I've come to realize lack of water doesn't slow down population growth in Colorado. It only makes development more expensive because someone has to buy water rights away from farmers and change the use to residential use. There is an interesting bill being carried by state Rep. Mary Hodge (D-Brighton) that is going to make it easier for farmers to sell water to cities on a temporary basis and without also having to sell out the farm. There is a little bit of something for everyone here: growing cities get water, farmers can make money selling water without getting out of the business, and the rest of us don't have to put up with calls for new dams up in the mountains.
The math works like this: The average household (of four) uses something like two thirds of an acre foot per year (according to the Denver Water Board). The average farm in the United States applied 2.48 acre feet of irrigation water per crop acre in 2000. And that average is dragged down by the many comparatively wet states that don't need so much irrigation; Colorado's average is almost certainly higher (although I can't find what it is right now).

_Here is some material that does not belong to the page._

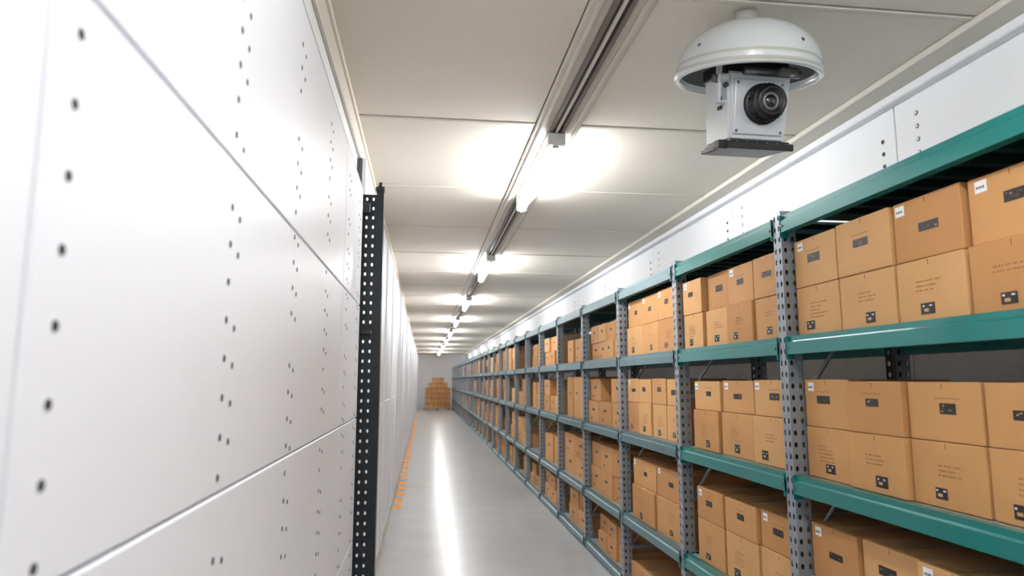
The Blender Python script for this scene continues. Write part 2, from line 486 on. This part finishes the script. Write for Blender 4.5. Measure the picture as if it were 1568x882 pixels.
for i in range(28):
    a = 2*math.pi*i/28
    b.box(-.0025, .0025, -.0015, .0015, .022, .05, 'black', T @ Matrix.Rotation(a, 4, 'Z') @ Matrix.Translation((.0715, 0, 0)))
o = b.build('lens', parent=cam_root); o.matrix_local = BT
b = MB()
b.bbox(-.165, -.155, -.10, -.06, -.15, .0, 'alu', .003)
b.bbox(-.165, -.12, -.10, -.06, -.155, -.145, 'alu', .003)
b.bbox(-.172, -.125, -.11, -.05, -.075, -.045, 'alu', .005)
b.cyl((-.165, -.08, -.06), (-1, 0, 0), .017, .015, .02, 'screw', 16)
b.cyl((-.145, -.105, -.09), (0, -1, 0), .010, .010, .014, 'black', 12)
o = b.build('side_bracket', parent=cam_root); o.matrix_local = BT
b = MB()
b.bbox(-.125, .125, -.135, .10, -.322, -.300, 'black', .005)
b.bbox(-.15, .12, -.17, .08, -.335, -.320, 'black', .004)
b.bbox(-.175, .115, -.18, -.165, -.342, -.316, 'black', .003)
b.bbox(-.195, -.155, -.18, -.13, -.345, -.312, 'black', .004)
for i in range(6): b.cyl((-.10+i*.042, -.136, -.312), (0, -1, 0), .005, .005, .003, 'rim', 8)
b.box(-.09, .09, -.172, -.15, -.3202, -.3192, 'rail')
o = b.build('mounting_tray', parent=cam_root); o.matrix_local = BT

# ------------------------------------------------------------------ world & camera
w = bpy.data.worlds.new('world'); scene.world = w; w.use_nodes = True
w.node_tree.nodes['Background'].inputs['Color'].default_value = (.9, .95, 1, 1)
w.node_tree.nodes['Background'].inputs['Strength'].default_value = .5

cd = bpy.data.cameras.new('camera'); co = bpy.data.objects.new('camera', cd); scene.collection.objects.link(co)
cd.sensor_width = 36; cd.lens = 24.0; cd.clip_start = .02
ps, pt = math.radians(7.25), math.radians(7.7)
fw = Vector((math.sin(ps)*math.cos(pt), math.cos(ps)*math.cos(pt), math.sin(pt)))
co.location = (0, 0, 1.6); co.rotation_euler = fw.to_track_quat('-Z', 'Y').to_euler()
cd.dof.use_dof = True; cd.dof.focus_distance = 3.6; cd.dof.aperture_fstop = 2.8
scene.camera = co
print('DONE', len(bpy.data.objects))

Another way of looking at it is this: Colorado agriculture uses about 5.5 million acre feet of water annually (according to a Word document I found on the Colorado Department of Agriculture site but can't link to). If all of that were converted to residential use, which of course will never happen, that's something like another nine eight million households that could be served. But if a million acre feet of water were converted from agriculture to residential use, that would allow another million and a half or more households to move in. That's six million people, or more than the entire current population of the state.

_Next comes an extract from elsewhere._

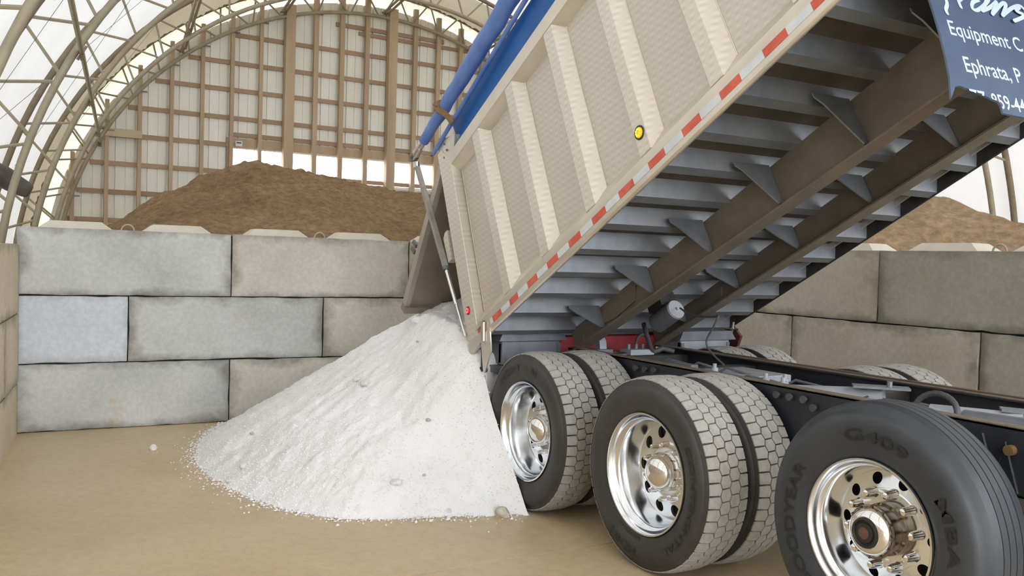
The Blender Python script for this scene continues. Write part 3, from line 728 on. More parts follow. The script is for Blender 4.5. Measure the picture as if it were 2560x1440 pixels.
# -- wheels ---------------------------------------------------------------
NB_ = 50
def crown(y, w=.25, r=.525): return r - .012 * abs((y - w / 2) / (w / 2)) ** 4
def tread_mesh():
    m = MB(); pa = 2 * PI / NB_; p = .0658; y0 = .0; w = .25
    def P(yy, tt, base=False):
        a = tt / .525; r = (crown(yy) if not base else .507); return (r * math.cos(a), yy, r * math.sin(a))
    q = pa * .525; GAP = .0075; PA_, PB_ = .0365, .0245
    def block(poly):
        n_ = len(poly); ys = [a for a, b in poly]; ts = [b for a, b in poly]
        cy, ct = (min(ys) + max(ys)) / 2, (min(ts) + max(ts)) / 2; sy, st = 1 - GAP / (max(ys) - min(ys)), 1 - GAP / (max(ts) - min(ts))
        top = [P(cy + (a - cy) * sy, ct + (b - ct) * st) for a, b in poly]; bot = [P(cy + (a - cy) * (sy + .03), ct + (b - ct) * (st + .03), True) for a, b in poly]
        m.add(top + bot, [tuple(range(n_))] + [(i, (i + 1) % n_, (i + 1) % n_ + n_, i + n_) for i in range(n_)])
    sp_ = PA_ + PB_
    for k in range(NB_):
        for col in range(2):
            cy = .125 + (col - .5) * sp_; ct = (k + .5 * col) * q
            block([(cy - PB_, ct - q / 2), (cy + PB_, ct - q / 2 + .004), (cy + PA_, ct), (cy + PB_, ct + q / 2 + .004), (cy - PB_, ct + q / 2), (cy - PA_, ct)])
        for side in range(2):
            ct = (k + (.5 if side == 0 else 0)) * q; sg = 1 if side == 0 else -1
            c0 = .125 - sg * sp_ / 2; xa, xb = c0 - sg * PA_, c0 - sg * PB_; xo = -.004 if side == 0 else .254
            block([(xo, ct - .47 * q), (xa, ct - .5 * q), (xb, ct), (xa, ct + .5 * q), (xo, ct + .47 * q)])
    return m.mesh('tread', 'rubber_tread')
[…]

So you can see the economic pressures that are pushing Colorado farmers to sell their water for municipal use. Rep. Hodge's bill makes a lot of sense to me because it recognizes this dynamic while making it easier for farmers not to sell off their land, which encourages sprawl and reduces the state's agricultural production, at the same time they are selling off their water. The practical result could be more farming in wet years and less in dry years, which makes sense to me.